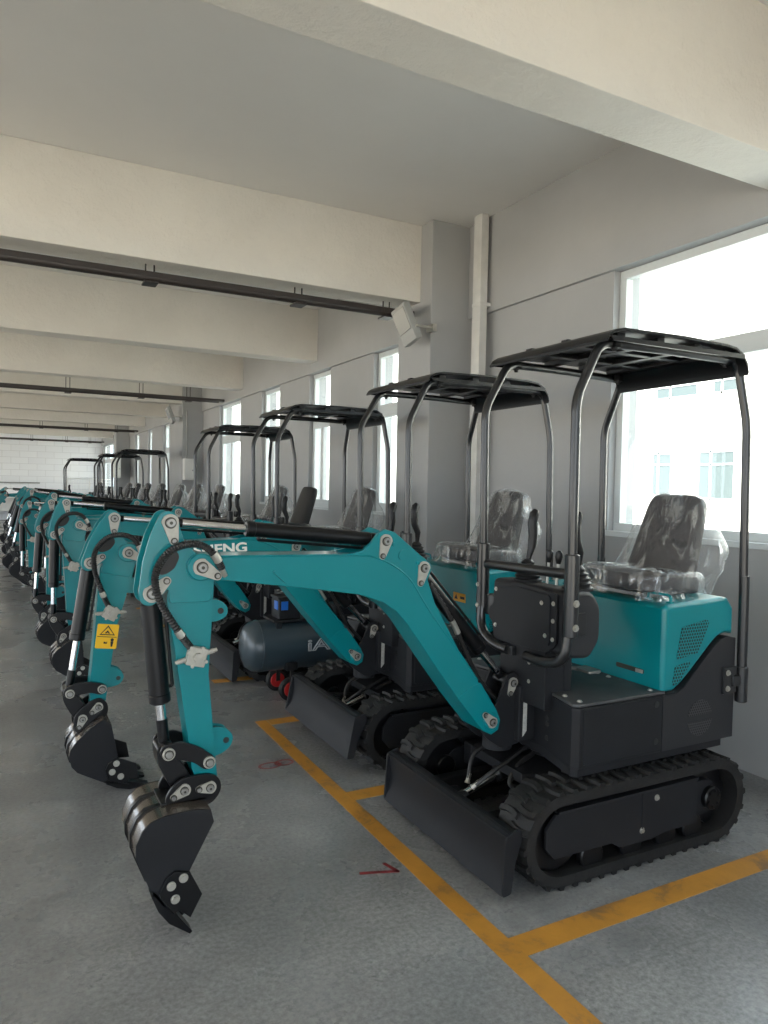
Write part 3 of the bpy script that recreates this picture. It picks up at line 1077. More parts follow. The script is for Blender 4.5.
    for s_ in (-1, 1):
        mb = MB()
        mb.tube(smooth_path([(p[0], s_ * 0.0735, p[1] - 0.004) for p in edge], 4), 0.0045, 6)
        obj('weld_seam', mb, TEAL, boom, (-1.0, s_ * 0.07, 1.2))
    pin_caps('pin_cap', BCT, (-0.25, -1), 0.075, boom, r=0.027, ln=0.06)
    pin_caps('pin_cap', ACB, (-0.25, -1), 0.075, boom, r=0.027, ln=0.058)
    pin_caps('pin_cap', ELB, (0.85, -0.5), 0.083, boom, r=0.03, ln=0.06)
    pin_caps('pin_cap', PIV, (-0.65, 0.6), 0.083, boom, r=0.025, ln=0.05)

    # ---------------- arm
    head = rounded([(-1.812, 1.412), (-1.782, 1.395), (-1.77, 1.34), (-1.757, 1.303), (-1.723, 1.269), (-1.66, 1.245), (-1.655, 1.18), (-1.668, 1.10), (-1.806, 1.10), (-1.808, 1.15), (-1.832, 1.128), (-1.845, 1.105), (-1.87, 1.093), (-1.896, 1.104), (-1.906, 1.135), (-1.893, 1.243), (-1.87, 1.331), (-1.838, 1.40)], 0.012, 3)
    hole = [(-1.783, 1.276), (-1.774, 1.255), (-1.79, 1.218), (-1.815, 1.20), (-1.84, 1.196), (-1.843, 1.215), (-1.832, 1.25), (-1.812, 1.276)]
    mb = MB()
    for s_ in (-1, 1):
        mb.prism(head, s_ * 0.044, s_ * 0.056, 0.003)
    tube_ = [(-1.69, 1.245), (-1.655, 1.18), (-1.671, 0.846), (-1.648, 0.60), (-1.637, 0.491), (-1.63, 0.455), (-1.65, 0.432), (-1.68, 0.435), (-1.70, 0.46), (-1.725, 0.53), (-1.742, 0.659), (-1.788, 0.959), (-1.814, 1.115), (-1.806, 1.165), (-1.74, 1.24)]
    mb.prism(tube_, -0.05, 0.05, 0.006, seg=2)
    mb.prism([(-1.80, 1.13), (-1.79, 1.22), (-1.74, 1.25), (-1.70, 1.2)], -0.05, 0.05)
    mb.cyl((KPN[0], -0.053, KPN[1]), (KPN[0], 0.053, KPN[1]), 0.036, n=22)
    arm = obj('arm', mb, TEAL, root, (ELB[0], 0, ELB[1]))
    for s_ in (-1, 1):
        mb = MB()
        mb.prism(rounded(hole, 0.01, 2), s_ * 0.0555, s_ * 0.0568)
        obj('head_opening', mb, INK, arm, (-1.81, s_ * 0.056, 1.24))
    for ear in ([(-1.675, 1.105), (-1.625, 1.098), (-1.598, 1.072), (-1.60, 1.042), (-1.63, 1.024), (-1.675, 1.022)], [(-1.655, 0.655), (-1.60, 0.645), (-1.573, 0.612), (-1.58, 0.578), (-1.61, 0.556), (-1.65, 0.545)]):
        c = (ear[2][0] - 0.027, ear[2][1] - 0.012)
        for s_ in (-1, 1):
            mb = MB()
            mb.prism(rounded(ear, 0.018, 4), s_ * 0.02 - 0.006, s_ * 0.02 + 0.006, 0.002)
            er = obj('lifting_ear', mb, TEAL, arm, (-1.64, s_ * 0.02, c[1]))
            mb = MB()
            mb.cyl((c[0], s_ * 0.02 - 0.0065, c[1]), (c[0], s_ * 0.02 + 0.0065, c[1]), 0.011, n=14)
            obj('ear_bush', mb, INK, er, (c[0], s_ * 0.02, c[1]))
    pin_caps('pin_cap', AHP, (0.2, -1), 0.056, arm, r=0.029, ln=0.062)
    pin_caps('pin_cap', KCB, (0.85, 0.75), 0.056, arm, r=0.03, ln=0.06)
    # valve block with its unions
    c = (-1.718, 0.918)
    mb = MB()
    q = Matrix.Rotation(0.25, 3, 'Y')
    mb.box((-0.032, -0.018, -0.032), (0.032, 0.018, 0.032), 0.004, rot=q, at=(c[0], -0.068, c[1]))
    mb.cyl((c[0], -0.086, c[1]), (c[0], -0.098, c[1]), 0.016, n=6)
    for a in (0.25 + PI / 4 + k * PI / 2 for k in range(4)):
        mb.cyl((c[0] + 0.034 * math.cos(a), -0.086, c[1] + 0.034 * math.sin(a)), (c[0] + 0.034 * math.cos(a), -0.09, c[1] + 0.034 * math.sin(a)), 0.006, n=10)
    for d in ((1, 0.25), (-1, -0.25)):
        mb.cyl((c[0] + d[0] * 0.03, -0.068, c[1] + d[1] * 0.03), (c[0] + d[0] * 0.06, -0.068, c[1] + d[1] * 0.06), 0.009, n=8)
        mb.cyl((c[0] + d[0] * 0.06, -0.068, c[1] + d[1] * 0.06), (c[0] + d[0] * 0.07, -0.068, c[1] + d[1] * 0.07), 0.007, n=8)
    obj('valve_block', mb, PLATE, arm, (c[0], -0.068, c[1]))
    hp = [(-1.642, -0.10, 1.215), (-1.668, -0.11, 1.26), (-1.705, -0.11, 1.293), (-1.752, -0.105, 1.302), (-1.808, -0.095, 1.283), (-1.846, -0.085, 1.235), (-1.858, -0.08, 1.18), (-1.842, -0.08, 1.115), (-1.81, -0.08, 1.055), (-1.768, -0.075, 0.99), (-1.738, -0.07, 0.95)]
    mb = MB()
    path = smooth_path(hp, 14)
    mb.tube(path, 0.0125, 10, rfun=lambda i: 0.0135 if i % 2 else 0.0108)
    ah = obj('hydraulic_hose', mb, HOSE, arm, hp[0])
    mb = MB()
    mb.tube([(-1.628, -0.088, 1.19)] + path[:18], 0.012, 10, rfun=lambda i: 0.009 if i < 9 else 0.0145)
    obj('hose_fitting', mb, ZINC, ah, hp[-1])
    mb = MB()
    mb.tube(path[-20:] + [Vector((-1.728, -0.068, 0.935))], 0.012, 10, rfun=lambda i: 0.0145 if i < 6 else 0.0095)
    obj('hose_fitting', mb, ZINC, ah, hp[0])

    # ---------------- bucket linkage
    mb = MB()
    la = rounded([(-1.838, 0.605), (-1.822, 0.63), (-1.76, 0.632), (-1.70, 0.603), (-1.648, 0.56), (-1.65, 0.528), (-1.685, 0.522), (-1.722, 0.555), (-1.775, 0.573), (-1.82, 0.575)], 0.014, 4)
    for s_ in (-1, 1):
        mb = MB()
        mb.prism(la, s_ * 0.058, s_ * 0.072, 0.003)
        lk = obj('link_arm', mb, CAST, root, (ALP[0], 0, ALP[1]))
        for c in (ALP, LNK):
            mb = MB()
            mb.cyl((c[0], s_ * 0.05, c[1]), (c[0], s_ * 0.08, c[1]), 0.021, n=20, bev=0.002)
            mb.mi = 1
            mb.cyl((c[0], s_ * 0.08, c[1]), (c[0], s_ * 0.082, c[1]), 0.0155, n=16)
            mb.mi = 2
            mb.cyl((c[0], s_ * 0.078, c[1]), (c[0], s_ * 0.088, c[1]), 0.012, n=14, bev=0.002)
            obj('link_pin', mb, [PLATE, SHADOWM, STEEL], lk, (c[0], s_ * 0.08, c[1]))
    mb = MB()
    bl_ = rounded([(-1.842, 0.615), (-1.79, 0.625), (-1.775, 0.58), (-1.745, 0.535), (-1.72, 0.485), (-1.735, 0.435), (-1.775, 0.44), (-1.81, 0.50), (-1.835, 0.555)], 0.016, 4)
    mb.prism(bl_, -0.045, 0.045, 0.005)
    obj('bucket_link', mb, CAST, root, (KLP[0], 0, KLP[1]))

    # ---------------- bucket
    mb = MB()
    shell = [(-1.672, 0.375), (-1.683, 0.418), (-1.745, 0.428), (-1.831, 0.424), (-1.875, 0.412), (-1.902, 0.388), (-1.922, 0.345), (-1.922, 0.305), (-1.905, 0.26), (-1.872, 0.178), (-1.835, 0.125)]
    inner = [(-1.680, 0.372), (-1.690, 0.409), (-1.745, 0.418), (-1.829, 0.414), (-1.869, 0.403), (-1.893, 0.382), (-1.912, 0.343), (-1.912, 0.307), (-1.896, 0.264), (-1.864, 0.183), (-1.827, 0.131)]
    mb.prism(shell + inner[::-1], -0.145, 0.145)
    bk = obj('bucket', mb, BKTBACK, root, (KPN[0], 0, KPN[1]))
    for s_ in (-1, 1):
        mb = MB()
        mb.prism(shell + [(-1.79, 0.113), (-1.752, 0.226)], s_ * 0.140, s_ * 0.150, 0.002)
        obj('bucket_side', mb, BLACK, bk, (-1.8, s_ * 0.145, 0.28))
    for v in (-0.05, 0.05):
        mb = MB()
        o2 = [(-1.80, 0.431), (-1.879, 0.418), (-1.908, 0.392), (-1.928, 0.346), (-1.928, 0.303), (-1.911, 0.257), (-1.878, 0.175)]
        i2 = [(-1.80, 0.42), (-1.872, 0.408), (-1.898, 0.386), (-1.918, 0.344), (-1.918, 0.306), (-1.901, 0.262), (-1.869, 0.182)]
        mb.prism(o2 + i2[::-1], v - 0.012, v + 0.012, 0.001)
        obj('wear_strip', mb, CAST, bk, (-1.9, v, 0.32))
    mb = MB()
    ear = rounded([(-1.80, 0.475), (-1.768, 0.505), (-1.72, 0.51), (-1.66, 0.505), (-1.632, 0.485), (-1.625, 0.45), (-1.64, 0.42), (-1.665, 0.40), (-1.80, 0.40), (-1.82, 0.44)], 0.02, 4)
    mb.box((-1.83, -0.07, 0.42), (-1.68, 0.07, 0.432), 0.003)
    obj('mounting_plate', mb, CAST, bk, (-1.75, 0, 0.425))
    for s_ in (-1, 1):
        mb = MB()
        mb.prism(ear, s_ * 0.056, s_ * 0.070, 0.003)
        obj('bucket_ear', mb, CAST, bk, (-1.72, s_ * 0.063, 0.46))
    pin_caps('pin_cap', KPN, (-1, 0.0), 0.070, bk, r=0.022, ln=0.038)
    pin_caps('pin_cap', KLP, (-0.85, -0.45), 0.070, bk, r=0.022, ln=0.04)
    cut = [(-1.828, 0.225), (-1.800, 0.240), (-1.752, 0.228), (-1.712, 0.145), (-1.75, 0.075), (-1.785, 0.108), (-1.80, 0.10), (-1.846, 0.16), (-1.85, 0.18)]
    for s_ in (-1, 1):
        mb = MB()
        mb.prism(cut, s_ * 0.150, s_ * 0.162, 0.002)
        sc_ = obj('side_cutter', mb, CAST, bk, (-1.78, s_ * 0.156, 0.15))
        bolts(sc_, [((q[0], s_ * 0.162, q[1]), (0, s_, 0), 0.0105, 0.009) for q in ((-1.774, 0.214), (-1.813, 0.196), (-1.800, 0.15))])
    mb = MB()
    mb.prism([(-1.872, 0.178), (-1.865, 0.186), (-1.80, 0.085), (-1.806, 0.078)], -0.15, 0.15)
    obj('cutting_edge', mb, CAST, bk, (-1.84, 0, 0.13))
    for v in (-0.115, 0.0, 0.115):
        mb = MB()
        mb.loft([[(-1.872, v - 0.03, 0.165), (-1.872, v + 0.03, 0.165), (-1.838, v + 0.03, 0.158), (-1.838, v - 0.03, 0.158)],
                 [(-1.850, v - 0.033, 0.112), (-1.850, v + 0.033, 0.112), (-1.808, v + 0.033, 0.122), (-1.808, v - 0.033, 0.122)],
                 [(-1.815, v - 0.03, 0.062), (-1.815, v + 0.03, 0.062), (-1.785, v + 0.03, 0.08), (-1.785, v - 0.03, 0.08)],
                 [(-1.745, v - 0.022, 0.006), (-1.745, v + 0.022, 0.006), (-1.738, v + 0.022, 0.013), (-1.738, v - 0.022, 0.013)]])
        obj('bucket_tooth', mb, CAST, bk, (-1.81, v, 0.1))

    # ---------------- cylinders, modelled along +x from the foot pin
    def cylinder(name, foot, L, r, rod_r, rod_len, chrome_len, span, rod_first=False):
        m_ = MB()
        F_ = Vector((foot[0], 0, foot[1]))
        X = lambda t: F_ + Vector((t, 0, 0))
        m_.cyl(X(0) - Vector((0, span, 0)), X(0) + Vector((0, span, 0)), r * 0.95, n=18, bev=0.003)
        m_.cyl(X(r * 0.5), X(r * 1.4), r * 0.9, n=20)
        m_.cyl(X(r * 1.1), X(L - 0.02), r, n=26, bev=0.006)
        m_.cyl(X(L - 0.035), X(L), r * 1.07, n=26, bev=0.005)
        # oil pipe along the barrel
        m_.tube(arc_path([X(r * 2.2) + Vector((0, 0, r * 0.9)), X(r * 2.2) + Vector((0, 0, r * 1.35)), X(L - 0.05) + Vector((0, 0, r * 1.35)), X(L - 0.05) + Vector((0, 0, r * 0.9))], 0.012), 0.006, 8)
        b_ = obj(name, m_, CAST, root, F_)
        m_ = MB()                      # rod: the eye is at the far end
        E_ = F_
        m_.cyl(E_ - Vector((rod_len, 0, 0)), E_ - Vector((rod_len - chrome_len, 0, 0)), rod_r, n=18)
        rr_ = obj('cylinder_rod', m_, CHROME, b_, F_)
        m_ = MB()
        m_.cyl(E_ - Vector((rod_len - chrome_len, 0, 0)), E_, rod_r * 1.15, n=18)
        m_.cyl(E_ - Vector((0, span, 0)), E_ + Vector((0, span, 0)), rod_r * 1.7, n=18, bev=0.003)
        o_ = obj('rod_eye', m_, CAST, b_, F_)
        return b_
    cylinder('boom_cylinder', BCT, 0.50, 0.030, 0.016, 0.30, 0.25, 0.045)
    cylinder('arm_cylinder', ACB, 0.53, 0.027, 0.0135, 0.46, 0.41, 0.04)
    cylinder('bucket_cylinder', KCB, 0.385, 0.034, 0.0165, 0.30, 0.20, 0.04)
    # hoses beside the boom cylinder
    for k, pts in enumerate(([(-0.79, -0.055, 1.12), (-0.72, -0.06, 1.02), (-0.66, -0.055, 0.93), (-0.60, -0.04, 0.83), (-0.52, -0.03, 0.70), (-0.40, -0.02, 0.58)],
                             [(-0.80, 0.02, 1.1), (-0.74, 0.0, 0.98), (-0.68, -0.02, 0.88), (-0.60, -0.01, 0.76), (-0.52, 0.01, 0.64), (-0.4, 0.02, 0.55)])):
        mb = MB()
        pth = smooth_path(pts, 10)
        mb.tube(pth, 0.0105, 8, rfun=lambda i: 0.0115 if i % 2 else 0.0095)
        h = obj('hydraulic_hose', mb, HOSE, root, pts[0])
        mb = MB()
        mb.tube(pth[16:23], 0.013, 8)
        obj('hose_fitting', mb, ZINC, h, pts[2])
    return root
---
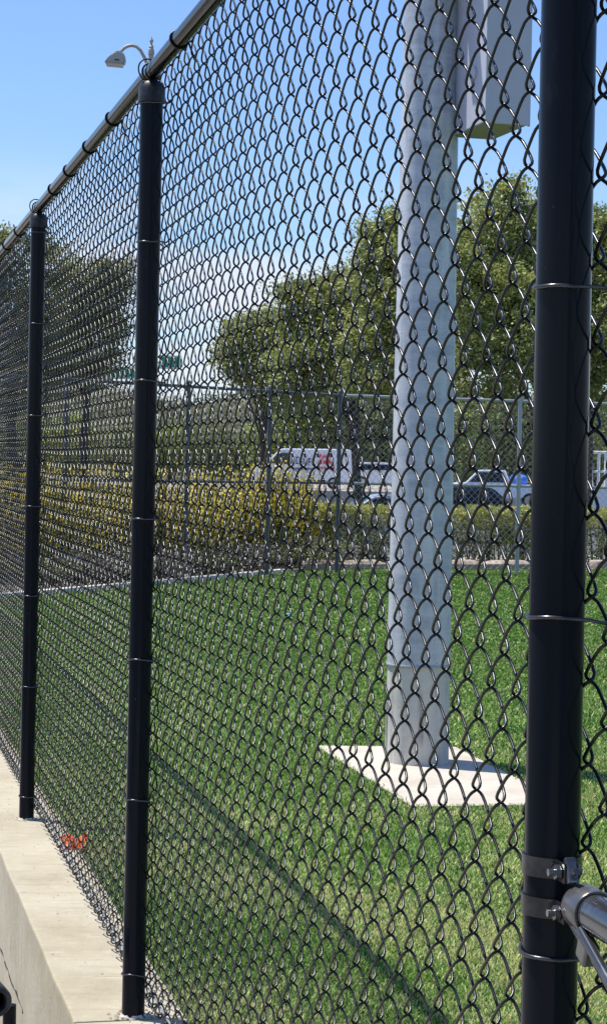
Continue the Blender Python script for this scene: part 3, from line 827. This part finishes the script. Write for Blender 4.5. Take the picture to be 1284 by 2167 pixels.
* * *
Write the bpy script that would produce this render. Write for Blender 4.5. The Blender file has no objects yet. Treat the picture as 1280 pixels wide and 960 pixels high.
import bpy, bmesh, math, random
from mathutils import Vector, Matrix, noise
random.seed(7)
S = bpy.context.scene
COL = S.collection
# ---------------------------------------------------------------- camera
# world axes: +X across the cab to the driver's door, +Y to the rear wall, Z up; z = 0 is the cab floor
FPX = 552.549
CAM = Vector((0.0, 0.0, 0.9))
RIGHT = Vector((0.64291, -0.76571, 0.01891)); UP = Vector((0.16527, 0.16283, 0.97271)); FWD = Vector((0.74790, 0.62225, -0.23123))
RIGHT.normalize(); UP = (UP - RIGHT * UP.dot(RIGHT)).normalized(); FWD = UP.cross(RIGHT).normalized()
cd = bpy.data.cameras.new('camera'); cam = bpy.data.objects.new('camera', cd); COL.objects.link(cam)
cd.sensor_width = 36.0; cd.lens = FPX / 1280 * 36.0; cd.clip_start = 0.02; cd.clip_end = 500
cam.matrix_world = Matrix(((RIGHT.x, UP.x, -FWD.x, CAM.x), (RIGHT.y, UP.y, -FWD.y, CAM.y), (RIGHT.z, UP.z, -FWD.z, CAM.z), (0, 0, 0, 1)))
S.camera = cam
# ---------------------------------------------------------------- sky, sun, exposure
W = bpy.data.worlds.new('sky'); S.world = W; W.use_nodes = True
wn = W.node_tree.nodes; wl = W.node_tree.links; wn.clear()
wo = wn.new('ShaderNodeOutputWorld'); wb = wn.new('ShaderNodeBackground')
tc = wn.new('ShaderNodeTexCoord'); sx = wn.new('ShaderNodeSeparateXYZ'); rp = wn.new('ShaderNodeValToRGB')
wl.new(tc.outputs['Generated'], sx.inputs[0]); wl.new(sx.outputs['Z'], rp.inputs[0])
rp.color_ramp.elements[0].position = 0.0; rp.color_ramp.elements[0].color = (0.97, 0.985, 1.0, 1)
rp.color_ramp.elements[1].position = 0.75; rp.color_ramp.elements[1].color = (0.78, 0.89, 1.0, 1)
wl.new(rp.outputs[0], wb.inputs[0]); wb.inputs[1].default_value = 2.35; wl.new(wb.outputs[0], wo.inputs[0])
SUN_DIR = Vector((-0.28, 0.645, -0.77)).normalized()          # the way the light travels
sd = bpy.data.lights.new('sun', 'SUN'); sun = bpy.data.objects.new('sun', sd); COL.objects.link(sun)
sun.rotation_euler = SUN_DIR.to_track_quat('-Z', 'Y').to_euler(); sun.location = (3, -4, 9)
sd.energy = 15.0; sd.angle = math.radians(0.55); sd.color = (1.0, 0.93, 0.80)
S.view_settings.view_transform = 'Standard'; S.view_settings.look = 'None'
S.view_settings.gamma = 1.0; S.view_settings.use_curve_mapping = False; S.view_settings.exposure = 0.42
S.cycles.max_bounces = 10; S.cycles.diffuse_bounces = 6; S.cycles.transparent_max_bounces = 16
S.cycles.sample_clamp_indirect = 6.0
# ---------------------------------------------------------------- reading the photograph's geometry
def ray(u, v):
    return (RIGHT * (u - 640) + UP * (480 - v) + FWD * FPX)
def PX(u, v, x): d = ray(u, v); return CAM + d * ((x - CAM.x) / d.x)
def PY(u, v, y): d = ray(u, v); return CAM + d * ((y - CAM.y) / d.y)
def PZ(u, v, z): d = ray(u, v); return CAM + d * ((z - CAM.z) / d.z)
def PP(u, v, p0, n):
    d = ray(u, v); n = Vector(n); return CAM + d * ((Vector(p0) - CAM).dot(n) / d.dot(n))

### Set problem
Every line in the data that holds "pixels" should be copied out.

### Answer for this exercise
Continue the Blender Python script for this scene: part 3, from line 827. This part finishes the script. Write for Blender 4.5. Take the picture to be 1284 by 2167 pixels.
Write the bpy script that would produce this render. Write for Blender 4.5. The Blender file has no objects yet. Treat the picture as 1280 pixels wide and 960 pixels high.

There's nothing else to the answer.